What the exercise asks: Identify all lines in the listing that include the word "else", and copy them out.
╭─ Raw data
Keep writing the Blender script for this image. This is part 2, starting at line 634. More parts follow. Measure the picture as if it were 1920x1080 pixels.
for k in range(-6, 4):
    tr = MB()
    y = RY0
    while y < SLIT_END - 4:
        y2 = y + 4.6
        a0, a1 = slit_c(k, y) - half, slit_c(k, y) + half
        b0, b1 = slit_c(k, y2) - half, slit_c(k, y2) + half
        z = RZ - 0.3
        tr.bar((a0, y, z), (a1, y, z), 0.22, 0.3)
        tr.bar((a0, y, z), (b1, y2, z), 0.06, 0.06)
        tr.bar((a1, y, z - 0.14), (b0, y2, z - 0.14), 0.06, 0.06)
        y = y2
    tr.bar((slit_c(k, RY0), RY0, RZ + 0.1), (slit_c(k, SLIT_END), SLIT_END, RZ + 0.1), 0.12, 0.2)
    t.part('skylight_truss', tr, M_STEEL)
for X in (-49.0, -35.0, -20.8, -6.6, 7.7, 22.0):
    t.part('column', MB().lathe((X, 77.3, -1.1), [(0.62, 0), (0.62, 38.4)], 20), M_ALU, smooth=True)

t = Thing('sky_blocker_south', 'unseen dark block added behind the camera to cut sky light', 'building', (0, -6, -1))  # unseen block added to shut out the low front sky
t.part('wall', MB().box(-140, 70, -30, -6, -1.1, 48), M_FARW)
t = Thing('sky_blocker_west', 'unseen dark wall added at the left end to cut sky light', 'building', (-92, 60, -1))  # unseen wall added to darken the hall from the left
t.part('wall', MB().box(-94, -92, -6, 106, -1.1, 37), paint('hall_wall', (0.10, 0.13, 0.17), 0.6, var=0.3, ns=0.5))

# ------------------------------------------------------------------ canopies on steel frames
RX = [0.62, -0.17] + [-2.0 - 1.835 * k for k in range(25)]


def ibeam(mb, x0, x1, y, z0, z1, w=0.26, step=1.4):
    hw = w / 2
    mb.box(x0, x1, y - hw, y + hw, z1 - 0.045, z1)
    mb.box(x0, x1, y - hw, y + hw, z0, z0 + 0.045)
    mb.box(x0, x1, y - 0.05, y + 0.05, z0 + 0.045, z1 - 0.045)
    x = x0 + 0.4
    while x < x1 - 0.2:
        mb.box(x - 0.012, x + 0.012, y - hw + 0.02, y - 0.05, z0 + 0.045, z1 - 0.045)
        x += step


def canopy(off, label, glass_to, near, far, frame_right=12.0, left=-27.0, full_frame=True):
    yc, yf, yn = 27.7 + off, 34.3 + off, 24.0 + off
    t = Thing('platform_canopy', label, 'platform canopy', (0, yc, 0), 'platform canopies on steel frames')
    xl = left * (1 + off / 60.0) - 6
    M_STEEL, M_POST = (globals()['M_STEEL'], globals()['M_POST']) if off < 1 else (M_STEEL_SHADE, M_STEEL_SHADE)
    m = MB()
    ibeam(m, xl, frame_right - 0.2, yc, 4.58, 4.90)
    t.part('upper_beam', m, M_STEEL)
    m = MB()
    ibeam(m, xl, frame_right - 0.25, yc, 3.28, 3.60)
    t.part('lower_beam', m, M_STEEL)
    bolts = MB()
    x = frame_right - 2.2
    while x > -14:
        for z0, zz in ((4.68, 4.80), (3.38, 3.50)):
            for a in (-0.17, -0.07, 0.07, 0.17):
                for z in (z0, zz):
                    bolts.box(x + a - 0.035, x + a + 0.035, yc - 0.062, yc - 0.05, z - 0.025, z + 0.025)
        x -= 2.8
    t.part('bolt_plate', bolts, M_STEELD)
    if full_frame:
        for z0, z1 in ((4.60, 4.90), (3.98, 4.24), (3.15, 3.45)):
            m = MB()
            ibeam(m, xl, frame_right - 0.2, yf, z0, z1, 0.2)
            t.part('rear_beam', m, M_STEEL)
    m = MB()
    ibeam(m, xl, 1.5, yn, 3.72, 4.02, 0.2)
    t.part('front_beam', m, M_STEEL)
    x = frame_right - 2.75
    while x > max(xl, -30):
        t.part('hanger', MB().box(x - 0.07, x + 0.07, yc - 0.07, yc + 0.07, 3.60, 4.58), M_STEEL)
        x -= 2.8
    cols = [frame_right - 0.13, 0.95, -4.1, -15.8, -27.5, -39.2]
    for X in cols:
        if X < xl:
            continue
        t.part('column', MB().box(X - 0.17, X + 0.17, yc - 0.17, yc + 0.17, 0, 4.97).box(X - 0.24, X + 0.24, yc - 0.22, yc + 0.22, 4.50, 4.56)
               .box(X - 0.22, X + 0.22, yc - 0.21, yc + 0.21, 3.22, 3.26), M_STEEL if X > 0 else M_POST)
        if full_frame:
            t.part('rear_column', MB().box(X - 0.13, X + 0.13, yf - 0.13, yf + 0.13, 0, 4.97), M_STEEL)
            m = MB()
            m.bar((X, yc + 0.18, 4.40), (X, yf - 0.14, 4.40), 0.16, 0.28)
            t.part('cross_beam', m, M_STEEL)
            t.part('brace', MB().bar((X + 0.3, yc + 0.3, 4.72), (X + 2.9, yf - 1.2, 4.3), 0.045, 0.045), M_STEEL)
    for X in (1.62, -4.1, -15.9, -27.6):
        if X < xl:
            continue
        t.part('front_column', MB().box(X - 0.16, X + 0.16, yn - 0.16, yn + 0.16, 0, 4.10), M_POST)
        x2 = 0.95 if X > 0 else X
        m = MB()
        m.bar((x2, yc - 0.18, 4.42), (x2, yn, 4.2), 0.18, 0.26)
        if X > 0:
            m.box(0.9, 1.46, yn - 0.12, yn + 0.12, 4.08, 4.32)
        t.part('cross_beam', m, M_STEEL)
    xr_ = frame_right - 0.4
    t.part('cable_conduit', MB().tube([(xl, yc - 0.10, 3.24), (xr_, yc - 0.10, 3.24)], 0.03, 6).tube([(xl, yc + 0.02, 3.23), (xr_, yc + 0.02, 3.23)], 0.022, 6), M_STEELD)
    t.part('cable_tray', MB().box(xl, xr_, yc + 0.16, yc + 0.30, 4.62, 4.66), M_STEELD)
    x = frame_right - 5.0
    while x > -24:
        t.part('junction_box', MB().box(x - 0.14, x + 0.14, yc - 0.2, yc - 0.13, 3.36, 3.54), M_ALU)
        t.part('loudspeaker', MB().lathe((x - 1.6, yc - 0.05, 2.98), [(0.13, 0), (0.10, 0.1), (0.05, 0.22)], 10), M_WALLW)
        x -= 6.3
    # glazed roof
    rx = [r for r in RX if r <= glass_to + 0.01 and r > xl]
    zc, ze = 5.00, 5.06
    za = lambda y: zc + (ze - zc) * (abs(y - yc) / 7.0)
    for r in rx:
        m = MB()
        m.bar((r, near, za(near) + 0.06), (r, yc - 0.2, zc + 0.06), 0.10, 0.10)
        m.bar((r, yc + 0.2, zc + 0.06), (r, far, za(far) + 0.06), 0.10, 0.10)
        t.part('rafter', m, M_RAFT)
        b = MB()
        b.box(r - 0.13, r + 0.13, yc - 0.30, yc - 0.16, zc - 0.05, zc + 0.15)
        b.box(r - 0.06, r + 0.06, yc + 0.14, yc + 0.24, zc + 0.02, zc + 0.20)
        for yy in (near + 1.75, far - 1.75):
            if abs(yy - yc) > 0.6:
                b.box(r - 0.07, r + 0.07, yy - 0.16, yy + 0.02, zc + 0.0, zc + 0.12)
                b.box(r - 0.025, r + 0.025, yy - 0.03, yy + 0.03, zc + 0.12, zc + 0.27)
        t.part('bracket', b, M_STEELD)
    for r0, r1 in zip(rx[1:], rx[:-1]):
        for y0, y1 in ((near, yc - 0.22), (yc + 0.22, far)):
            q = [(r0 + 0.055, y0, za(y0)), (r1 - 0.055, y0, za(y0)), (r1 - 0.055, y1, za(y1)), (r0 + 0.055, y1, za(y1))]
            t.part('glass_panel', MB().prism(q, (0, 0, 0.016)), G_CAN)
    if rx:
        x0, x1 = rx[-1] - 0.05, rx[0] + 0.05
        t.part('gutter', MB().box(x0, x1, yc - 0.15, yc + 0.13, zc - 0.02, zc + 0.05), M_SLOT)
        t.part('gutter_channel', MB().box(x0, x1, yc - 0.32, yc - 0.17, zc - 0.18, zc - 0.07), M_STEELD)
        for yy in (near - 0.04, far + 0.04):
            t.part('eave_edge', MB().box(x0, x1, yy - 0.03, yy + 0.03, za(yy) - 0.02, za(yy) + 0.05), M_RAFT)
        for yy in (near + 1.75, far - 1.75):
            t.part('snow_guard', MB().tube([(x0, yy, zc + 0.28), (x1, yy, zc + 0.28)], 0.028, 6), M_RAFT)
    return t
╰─
Response to this exercise:
    M_STEEL, M_POST = (globals()['M_STEEL'], globals()['M_POST']) if off < 1 else (M_STEEL_SHADE, M_STEEL_SHADE)
               .box(X - 0.22, X + 0.22, yc - 0.21, yc + 0.21, 3.22, 3.26), M_STEEL if X > 0 else M_POST)
        x2 = 0.95 if X > 0 else X